Segundo eles, Bolsonaro não poderia fazer o pedido diretamente por causa do risco de cometer "crime" e que cabia "ao povo" dar o primeiro passo. Mensagens que circulavam antes do pleito em canais bolsonaristas indicam que o movimento já vinha sendo articulado há mais de duas semanas.

Mesmo as falas de ambíguas de Bolsonaro em seu primeiro pronunciamento após a derrota foram vistas com um incentivo. Depois da fala, participantes de vários canais de extrema direita passaram a destacar o trecho das "manifestações pacíficas sempre serão bem-vindas".

Anuência da PRF

Em vários casos, os bloqueios nas estradas na segunda e terça contavam com apenas algumas dezenas de bolsonaristas, sem uma liderança clara. Associações de caminhoneiros repudiaram os atos. A Confederação Nacional dos Trabalhadores em Transportes e Logística (CNTTL) acusou nesta terça-feira grupos bolsonaristas armados de intimidarem membros da categoria a aderir aos protestos antidemocráticos.

O movimento também ganhou amplitude especialmente na segunda-feira por causa da inação da Polícia Rodoviária Federal (PRF), que responde diretamente ao Ministério da Justiça, sugerindo que o governo no mínimo agiu com anuência em relação aos bloqueios.

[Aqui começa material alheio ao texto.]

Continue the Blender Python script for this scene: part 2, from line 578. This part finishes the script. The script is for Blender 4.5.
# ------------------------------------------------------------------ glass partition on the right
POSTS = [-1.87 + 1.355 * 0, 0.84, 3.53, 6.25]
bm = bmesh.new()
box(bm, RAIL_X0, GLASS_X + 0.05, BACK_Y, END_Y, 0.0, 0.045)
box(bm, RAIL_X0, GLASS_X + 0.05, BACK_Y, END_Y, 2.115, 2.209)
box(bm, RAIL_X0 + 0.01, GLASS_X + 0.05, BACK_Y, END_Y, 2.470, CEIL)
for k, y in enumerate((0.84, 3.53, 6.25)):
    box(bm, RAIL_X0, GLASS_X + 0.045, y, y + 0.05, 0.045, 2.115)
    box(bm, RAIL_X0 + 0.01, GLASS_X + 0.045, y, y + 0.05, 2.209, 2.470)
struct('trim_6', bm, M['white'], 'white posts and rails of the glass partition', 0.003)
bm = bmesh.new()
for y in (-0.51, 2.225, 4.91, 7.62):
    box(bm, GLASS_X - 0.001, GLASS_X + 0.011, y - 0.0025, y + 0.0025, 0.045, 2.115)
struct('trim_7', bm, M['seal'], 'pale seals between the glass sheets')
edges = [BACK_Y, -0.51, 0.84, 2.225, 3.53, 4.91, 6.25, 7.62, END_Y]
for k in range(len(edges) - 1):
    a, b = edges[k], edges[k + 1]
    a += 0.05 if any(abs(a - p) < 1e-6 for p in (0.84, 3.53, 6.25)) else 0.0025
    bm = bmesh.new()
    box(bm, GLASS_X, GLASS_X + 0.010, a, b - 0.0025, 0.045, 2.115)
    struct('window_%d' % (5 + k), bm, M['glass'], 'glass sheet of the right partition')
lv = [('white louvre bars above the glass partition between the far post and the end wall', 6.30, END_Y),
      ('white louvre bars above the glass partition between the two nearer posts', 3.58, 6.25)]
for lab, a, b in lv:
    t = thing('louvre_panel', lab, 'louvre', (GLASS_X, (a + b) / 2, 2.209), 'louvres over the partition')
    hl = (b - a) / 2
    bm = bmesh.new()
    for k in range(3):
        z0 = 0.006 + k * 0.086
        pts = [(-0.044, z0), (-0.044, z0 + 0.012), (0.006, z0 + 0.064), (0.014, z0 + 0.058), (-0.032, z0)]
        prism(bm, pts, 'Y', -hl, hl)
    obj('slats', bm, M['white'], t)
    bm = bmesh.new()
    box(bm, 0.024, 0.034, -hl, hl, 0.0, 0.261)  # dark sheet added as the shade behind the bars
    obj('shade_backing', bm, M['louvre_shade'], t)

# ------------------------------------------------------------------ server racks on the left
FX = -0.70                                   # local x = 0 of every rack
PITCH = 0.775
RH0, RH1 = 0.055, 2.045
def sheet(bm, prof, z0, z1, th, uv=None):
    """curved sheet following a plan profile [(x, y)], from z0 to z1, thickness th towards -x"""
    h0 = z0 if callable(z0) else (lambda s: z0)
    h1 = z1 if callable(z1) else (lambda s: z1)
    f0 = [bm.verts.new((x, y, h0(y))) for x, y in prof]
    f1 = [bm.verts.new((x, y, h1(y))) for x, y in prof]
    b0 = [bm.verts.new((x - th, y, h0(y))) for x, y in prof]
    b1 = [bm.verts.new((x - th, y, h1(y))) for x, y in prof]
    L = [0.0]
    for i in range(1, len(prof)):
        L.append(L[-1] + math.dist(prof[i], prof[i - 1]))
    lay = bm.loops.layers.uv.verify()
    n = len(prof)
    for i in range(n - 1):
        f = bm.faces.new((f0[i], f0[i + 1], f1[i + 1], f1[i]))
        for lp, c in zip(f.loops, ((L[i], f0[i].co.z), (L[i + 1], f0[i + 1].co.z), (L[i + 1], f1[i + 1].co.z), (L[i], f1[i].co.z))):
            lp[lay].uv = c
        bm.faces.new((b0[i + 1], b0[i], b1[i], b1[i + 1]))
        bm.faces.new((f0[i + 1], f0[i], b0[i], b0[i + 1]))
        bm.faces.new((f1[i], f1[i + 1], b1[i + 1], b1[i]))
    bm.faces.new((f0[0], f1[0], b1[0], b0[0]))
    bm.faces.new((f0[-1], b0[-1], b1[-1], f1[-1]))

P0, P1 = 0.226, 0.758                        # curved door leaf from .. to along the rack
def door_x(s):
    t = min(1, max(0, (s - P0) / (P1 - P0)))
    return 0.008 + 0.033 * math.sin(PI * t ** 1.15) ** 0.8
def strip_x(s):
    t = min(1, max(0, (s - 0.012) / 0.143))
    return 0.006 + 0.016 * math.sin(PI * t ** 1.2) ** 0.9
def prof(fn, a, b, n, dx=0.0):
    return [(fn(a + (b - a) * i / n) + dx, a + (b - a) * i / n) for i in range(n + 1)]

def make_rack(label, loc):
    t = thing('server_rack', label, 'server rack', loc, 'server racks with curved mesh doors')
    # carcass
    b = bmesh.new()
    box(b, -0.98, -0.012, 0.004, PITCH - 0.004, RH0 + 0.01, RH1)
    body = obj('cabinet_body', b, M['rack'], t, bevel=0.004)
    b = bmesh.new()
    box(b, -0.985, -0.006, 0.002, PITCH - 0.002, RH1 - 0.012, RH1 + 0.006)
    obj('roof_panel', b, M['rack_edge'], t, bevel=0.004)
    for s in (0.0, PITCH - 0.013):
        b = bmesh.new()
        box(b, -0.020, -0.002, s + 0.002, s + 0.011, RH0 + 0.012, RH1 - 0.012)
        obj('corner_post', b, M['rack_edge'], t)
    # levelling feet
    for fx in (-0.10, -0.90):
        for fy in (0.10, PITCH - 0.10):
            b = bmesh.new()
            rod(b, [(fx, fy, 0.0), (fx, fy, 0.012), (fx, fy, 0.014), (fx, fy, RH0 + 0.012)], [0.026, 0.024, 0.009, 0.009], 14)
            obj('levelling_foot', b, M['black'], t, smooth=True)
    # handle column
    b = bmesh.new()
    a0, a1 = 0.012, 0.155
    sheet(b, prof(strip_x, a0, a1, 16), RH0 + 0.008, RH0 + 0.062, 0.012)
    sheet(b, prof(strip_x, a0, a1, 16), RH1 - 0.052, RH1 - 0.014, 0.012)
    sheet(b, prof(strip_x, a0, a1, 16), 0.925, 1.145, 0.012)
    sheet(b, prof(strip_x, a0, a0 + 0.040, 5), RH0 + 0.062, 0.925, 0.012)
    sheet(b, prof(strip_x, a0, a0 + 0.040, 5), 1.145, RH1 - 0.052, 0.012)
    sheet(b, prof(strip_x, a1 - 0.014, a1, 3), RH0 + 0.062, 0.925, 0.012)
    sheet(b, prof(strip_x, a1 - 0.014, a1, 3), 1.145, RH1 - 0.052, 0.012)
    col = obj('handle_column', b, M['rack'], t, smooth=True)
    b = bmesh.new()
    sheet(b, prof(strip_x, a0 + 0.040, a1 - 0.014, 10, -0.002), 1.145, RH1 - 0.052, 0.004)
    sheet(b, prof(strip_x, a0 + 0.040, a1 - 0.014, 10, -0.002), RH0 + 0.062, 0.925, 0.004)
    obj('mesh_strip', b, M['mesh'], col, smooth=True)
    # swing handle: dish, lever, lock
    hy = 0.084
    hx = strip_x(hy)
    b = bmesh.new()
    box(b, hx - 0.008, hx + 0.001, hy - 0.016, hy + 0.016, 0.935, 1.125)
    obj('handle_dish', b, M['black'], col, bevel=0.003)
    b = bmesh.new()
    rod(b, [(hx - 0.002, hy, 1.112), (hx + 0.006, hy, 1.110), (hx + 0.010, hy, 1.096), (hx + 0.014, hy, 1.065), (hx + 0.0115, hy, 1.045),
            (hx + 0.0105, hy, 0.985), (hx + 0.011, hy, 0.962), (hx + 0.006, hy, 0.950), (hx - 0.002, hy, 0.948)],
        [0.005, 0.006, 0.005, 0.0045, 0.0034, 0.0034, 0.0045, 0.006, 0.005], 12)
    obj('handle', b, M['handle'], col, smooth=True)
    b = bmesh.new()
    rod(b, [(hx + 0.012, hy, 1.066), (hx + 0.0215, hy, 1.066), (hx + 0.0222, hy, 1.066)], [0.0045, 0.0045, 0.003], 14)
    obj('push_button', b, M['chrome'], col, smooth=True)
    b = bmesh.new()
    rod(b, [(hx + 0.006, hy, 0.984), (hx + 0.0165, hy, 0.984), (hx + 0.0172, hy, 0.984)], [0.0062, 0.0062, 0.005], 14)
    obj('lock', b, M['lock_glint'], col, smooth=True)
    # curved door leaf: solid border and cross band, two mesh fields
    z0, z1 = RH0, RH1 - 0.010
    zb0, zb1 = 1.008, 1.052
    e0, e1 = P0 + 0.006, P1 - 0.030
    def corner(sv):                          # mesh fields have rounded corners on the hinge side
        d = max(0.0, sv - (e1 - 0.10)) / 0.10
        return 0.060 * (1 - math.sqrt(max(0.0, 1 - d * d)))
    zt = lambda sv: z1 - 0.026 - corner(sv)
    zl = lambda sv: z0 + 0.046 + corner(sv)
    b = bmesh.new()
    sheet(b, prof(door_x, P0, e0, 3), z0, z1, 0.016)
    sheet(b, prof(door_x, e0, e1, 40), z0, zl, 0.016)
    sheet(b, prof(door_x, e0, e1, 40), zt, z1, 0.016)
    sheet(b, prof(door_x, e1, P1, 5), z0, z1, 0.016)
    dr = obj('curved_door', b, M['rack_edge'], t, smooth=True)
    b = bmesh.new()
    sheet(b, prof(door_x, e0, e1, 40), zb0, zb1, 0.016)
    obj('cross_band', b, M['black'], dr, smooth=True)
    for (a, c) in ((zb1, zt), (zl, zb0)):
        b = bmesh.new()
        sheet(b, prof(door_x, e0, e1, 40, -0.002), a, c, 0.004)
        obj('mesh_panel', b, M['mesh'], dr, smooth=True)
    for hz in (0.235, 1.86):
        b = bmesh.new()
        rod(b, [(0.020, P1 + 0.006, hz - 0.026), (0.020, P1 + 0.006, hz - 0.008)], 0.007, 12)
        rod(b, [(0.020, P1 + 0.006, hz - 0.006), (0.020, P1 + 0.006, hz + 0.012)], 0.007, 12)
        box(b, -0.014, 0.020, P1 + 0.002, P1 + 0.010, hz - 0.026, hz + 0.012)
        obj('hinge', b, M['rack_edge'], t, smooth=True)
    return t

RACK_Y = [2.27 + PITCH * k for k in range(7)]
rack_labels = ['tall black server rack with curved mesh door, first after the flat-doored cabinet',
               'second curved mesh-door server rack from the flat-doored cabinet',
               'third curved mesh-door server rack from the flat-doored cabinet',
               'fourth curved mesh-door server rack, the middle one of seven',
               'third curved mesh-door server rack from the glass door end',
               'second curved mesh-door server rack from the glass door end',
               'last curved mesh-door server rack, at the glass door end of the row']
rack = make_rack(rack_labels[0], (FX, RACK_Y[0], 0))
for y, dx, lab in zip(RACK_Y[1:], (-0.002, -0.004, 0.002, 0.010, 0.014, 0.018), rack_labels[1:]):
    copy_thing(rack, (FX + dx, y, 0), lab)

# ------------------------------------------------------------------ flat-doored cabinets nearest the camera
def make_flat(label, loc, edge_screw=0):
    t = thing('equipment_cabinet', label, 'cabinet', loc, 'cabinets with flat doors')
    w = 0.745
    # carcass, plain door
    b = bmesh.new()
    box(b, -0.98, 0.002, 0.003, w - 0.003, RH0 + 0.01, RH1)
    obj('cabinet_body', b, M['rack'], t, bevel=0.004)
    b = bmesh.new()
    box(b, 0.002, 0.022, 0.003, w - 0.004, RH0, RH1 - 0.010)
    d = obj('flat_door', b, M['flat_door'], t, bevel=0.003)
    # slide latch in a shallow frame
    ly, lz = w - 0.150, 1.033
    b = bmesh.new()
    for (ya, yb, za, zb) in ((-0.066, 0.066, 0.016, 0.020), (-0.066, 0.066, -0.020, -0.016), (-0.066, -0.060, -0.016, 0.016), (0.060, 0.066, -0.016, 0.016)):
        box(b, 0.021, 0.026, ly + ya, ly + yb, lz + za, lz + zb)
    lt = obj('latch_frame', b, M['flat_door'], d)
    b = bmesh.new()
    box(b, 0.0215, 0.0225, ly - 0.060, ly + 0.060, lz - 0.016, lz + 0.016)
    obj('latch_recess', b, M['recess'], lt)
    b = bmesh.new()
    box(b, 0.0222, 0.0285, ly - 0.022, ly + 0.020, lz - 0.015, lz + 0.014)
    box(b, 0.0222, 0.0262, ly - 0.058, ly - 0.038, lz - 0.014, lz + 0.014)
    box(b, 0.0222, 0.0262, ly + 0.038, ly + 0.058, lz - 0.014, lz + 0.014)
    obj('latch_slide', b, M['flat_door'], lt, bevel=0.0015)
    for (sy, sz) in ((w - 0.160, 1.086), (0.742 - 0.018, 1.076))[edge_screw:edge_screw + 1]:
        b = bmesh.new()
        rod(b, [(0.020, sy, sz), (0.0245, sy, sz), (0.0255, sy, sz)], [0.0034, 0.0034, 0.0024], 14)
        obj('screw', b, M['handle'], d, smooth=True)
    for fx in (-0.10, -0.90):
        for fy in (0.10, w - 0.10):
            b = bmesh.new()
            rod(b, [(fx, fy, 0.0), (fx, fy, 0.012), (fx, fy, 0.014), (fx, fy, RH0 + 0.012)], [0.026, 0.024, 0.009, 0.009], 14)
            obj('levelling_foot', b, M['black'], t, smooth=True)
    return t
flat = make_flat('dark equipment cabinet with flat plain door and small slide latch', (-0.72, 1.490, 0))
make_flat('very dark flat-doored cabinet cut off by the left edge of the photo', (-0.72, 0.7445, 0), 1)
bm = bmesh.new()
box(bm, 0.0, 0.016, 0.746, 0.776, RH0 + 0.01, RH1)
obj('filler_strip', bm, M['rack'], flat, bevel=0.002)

A PRF evitou inicialmente agir contra os bloqueios, chegando a acionar a Advocacia-Geral da União (AGU) para pedir autorização sobre como proceder, mesmo sem a necessidade de tal ferramenta. O mesmo entendimento foi divulgado por membros do Ministério Público Federal, que cobraram providências imediatas da PRF contra os bloqueios. Nesta terça-feira, um grupo de subprocuradores pediu para que o MPF do Distrito Federal investigue a cúpula da PF.